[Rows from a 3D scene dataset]

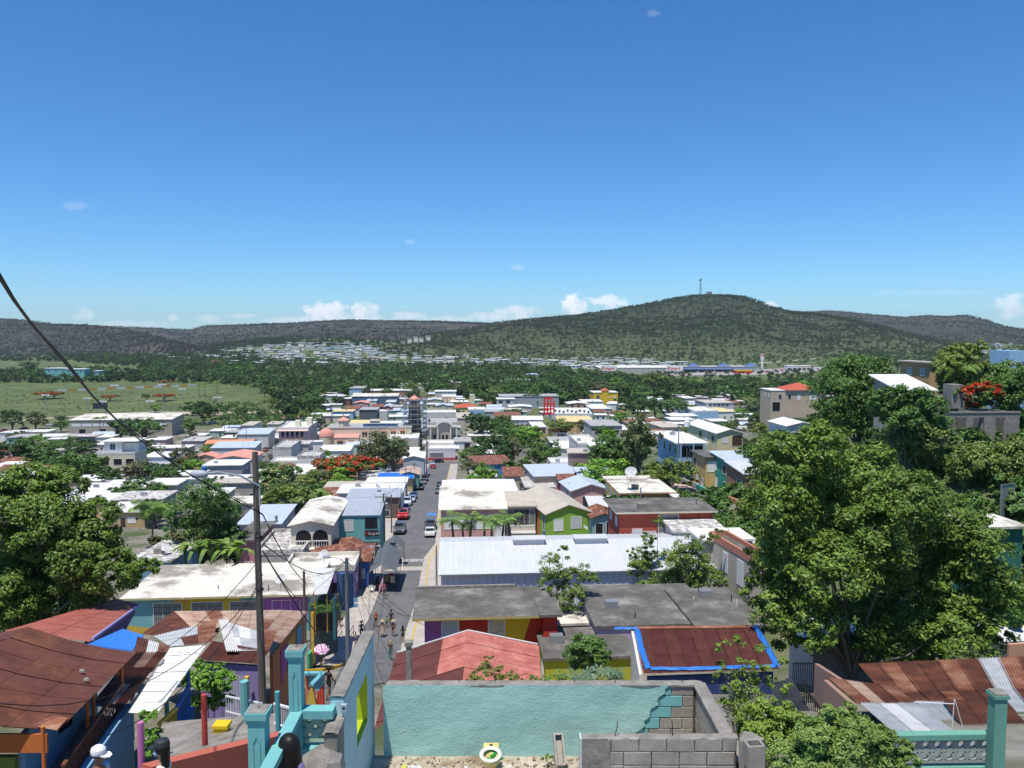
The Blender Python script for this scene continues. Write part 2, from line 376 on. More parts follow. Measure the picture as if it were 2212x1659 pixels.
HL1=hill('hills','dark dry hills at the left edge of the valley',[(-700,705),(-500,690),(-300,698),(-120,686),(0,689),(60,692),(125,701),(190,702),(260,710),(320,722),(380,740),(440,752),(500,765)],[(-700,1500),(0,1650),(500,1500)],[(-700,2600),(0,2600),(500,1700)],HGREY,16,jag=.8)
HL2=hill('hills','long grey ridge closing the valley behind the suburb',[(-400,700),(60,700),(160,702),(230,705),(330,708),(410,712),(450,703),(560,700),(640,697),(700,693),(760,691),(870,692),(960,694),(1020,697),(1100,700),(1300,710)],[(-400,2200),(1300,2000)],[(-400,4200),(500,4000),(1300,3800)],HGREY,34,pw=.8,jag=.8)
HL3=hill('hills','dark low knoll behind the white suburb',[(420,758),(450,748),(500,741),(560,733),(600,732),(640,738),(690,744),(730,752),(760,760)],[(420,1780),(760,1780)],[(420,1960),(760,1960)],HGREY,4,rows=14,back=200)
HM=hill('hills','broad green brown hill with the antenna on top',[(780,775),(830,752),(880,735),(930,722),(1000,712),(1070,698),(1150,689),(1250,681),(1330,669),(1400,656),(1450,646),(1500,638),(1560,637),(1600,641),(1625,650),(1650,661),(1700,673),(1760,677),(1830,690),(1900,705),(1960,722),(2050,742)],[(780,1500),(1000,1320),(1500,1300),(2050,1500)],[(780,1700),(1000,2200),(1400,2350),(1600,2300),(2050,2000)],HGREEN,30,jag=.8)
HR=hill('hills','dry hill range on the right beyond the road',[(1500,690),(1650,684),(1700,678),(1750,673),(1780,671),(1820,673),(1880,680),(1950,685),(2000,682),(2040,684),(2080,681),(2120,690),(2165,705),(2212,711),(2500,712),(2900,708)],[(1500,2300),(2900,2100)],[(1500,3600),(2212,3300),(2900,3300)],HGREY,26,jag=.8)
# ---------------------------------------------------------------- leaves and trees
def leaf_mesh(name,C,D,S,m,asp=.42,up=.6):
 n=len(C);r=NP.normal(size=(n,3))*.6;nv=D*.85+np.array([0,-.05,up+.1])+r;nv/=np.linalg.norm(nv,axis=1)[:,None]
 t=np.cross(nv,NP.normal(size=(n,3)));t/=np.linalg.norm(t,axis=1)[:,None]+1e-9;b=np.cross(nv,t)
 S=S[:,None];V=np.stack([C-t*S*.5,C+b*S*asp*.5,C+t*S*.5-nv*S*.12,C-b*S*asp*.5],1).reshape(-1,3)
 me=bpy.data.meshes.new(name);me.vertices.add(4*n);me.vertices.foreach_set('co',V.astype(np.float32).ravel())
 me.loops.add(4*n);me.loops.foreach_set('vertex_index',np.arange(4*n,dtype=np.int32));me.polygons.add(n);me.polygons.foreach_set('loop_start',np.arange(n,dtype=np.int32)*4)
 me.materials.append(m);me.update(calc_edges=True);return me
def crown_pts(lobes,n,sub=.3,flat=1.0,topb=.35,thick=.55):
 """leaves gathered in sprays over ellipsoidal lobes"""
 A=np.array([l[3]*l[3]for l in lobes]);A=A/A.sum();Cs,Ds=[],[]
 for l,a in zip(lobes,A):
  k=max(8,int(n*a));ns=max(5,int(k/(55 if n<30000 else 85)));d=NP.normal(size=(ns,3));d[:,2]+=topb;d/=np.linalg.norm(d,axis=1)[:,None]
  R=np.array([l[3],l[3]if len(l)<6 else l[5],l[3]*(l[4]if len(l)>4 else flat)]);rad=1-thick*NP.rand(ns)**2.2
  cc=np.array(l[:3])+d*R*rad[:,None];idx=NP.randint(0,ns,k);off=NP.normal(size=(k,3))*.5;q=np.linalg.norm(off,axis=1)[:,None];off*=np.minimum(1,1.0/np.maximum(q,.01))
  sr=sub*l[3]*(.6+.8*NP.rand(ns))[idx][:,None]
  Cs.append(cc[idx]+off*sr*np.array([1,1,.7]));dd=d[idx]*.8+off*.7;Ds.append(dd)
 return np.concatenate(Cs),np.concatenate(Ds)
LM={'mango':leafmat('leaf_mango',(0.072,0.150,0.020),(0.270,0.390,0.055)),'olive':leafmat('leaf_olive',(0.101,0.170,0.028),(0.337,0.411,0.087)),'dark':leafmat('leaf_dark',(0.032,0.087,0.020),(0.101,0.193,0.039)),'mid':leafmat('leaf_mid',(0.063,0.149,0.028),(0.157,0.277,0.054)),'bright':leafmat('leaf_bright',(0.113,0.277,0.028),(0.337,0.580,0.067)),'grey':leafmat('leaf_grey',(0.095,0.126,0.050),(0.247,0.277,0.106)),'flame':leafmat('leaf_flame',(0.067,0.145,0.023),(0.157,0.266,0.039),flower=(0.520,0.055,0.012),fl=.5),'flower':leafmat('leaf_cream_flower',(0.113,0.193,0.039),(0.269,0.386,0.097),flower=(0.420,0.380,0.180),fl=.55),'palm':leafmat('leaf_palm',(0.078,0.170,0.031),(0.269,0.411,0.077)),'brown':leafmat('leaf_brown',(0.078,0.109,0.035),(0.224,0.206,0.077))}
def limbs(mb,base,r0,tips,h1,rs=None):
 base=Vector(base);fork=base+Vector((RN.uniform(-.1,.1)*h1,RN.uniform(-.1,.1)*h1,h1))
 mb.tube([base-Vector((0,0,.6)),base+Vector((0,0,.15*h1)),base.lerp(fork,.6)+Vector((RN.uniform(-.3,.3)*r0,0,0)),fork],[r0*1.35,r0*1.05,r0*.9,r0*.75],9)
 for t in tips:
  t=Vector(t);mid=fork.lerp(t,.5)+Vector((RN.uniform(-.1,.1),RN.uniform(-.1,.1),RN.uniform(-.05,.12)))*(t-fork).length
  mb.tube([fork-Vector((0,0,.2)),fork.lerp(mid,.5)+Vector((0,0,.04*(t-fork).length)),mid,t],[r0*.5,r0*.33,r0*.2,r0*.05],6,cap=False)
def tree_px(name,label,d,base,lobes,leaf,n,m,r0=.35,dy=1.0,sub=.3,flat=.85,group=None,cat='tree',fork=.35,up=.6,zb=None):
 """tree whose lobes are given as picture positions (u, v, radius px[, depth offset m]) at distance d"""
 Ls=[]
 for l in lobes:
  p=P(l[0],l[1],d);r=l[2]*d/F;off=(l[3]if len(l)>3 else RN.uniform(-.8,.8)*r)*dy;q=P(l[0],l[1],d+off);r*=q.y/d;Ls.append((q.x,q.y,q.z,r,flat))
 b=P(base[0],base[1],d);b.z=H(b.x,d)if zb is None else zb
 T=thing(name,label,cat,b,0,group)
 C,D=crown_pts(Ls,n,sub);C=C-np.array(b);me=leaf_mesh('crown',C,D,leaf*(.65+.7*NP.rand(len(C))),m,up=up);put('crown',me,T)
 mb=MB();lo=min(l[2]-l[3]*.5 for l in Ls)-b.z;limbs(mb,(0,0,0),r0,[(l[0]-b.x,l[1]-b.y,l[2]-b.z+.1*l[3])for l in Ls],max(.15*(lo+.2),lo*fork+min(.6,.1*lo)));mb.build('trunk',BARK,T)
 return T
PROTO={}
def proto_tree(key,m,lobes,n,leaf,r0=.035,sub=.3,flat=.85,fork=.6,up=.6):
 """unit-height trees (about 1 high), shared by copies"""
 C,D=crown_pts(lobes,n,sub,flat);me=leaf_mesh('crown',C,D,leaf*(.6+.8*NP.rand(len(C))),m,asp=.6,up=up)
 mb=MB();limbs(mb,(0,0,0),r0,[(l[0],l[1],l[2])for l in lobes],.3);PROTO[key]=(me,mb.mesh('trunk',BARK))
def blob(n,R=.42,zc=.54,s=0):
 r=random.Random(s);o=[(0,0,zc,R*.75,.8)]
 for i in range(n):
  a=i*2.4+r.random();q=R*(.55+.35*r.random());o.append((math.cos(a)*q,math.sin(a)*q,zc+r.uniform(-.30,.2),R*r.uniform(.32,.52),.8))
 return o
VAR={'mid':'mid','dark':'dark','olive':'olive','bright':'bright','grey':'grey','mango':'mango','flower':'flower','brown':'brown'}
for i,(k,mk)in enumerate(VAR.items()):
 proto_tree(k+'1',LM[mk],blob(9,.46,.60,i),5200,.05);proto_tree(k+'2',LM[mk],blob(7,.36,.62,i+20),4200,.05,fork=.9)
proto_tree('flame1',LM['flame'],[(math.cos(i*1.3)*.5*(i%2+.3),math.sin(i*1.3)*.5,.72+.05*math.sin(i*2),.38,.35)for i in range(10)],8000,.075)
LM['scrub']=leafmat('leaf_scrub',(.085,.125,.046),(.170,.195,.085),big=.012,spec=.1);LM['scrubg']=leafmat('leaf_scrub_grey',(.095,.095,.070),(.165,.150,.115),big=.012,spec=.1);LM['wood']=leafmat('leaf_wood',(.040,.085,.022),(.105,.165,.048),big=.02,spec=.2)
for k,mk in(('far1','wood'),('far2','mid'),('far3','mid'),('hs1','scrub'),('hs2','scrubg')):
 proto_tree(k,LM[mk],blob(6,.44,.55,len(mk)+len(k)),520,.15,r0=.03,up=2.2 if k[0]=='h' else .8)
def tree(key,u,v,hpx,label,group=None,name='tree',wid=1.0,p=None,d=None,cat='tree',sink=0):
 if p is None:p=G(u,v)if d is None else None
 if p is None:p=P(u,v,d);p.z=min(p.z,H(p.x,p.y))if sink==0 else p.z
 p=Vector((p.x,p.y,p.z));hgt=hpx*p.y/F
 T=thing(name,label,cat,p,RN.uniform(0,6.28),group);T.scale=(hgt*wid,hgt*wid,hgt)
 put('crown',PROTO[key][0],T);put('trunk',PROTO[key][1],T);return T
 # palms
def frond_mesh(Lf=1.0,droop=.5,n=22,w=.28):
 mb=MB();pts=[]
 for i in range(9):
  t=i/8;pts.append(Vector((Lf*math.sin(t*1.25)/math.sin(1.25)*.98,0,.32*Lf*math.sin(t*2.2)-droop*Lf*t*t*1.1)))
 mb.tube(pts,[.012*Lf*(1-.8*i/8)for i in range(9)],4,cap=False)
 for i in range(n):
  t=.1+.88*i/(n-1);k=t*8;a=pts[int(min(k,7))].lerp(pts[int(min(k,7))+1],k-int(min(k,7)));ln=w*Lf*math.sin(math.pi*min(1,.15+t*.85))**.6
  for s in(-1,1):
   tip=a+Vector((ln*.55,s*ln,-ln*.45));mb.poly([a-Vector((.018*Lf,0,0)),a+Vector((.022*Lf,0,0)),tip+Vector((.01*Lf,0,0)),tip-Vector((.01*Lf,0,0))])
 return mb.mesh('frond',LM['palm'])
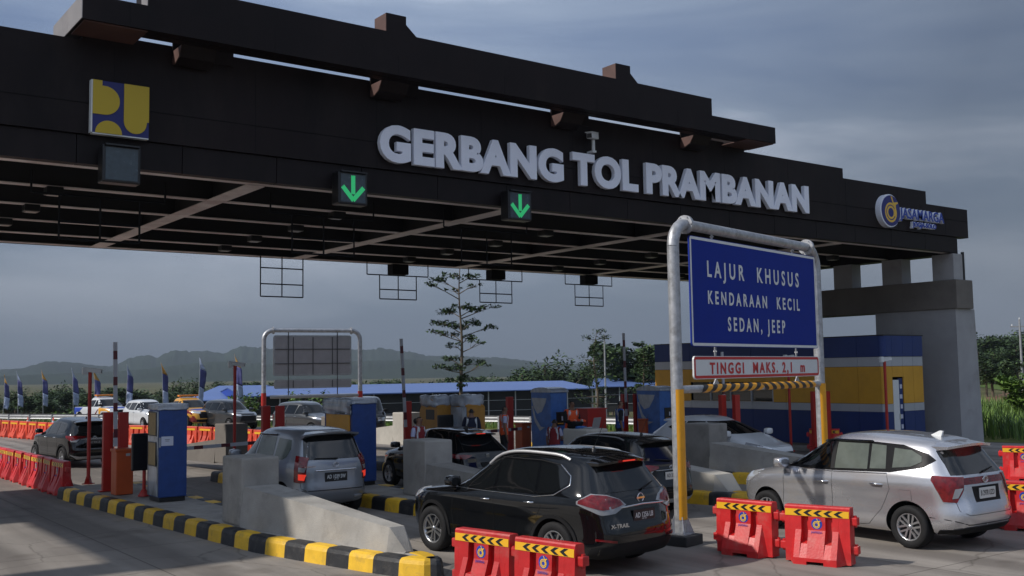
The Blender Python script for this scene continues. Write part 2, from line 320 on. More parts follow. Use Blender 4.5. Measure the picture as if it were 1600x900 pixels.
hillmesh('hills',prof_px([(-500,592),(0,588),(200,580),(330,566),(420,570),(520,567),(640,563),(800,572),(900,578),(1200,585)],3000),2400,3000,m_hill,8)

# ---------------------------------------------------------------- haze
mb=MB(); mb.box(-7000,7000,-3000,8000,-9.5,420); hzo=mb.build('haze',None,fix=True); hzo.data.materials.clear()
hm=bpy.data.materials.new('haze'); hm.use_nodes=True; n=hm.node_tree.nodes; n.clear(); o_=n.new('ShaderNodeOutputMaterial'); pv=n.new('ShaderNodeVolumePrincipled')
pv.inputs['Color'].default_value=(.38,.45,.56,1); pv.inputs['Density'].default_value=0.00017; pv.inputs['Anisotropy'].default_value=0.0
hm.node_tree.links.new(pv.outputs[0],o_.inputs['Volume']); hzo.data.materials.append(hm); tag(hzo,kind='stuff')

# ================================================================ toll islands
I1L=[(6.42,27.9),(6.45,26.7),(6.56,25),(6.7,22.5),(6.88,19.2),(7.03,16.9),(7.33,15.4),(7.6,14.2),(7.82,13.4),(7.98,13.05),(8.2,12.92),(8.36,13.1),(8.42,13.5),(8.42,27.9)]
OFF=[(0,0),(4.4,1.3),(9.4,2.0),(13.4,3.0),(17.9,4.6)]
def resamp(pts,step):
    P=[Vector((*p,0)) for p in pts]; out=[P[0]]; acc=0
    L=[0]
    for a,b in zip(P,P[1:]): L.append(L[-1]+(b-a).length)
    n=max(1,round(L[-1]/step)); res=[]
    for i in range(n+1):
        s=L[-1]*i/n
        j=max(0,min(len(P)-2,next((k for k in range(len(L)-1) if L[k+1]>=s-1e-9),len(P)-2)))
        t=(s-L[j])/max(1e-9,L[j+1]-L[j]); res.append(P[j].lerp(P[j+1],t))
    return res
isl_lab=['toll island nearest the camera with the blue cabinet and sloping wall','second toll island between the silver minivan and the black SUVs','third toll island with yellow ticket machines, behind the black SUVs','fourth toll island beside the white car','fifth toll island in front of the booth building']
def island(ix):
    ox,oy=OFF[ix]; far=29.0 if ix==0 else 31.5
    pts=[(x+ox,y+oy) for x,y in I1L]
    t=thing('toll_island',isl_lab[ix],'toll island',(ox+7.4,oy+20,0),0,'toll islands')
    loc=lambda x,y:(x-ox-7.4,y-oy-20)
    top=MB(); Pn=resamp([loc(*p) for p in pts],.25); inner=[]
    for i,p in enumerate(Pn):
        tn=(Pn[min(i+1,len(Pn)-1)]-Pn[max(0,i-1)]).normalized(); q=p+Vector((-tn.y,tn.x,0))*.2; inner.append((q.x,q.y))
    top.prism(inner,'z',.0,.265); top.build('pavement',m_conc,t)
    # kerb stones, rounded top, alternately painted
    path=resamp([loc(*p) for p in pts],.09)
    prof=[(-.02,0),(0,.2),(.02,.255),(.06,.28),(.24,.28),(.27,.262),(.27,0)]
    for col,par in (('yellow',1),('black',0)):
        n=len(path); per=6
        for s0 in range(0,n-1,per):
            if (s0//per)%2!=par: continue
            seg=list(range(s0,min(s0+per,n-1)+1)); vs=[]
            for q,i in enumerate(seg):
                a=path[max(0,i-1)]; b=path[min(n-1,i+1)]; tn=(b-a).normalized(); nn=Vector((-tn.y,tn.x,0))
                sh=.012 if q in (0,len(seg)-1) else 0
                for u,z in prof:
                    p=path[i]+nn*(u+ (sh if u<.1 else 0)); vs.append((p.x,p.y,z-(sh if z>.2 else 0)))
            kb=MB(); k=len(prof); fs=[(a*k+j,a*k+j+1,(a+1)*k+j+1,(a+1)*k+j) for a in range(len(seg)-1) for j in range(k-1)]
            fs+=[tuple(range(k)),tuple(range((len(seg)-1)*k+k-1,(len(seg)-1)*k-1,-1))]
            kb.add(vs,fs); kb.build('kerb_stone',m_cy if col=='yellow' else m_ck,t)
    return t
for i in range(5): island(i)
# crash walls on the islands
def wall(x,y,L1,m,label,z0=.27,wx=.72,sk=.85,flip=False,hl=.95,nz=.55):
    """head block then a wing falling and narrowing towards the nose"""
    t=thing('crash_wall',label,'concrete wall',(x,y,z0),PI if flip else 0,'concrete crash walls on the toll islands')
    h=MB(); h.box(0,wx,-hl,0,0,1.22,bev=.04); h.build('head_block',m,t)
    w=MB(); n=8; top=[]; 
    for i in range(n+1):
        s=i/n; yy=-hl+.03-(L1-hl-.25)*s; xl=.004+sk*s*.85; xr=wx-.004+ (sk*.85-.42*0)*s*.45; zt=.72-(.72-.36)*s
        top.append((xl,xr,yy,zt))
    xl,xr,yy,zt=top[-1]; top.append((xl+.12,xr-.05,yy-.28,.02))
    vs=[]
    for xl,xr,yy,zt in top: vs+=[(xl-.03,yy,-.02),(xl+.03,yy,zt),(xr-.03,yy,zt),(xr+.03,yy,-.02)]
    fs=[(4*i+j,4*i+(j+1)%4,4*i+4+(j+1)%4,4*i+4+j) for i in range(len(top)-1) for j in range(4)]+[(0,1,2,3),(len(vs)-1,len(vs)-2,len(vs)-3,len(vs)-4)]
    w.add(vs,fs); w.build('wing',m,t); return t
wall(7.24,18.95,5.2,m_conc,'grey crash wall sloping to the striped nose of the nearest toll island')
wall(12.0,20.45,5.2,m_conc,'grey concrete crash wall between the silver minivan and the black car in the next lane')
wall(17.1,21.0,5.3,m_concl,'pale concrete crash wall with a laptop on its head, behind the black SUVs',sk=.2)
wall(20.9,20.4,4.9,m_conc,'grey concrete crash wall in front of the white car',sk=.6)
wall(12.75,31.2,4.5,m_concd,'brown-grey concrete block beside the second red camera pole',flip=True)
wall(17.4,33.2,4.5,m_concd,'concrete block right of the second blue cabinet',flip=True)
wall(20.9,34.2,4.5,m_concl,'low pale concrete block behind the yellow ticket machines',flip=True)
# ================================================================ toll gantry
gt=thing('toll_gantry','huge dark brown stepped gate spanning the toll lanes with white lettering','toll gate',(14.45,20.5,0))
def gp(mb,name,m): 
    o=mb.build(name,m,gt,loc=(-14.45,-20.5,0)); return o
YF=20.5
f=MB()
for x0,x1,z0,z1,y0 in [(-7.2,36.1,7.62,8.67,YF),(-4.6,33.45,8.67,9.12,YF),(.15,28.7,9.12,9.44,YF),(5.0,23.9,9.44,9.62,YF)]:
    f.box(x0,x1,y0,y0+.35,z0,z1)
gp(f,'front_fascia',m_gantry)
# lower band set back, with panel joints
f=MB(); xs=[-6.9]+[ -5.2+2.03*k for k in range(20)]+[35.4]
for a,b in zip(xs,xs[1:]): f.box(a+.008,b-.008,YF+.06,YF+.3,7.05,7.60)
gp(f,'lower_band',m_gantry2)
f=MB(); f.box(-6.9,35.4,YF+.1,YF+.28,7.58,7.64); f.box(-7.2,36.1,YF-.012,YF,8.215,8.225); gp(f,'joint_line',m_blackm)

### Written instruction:
Give back exactly the lines that run from the line with "wall(17.4,33.2,4.5,m_concd,'concrete block right" through the close of the material, counting both ends, and nothing more.

### Written solution:
wall(17.4,33.2,4.5,m_concd,'concrete block right of the second blue cabinet',flip=True)
wall(20.9,34.2,4.5,m_concl,'low pale concrete block behind the yellow ticket machines',flip=True)
# ================================================================ toll gantry
gt=thing('toll_gantry','huge dark brown stepped gate spanning the toll lanes with white lettering','toll gate',(14.45,20.5,0))
def gp(mb,name,m): 
    o=mb.build(name,m,gt,loc=(-14.45,-20.5,0)); return o
YF=20.5
f=MB()
for x0,x1,z0,z1,y0 in [(-7.2,36.1,7.62,8.67,YF),(-4.6,33.45,8.67,9.12,YF),(.15,28.7,9.12,9.44,YF),(5.0,23.9,9.44,9.62,YF)]:
    f.box(x0,x1,y0,y0+.35,z0,z1)
gp(f,'front_fascia',m_gantry)
# lower band set back, with panel joints
f=MB(); xs=[-6.9]+[ -5.2+2.03*k for k in range(20)]+[35.4]
for a,b in zip(xs,xs[1:]): f.box(a+.008,b-.008,YF+.06,YF+.3,7.05,7.60)
gp(f,'lower_band',m_gantry2)
f=MB(); f.box(-6.9,35.4,YF+.1,YF+.28,7.58,7.64); f.box(-7.2,36.1,YF-.012,YF,8.215,8.225); gp(f,'joint_line',m_blackm)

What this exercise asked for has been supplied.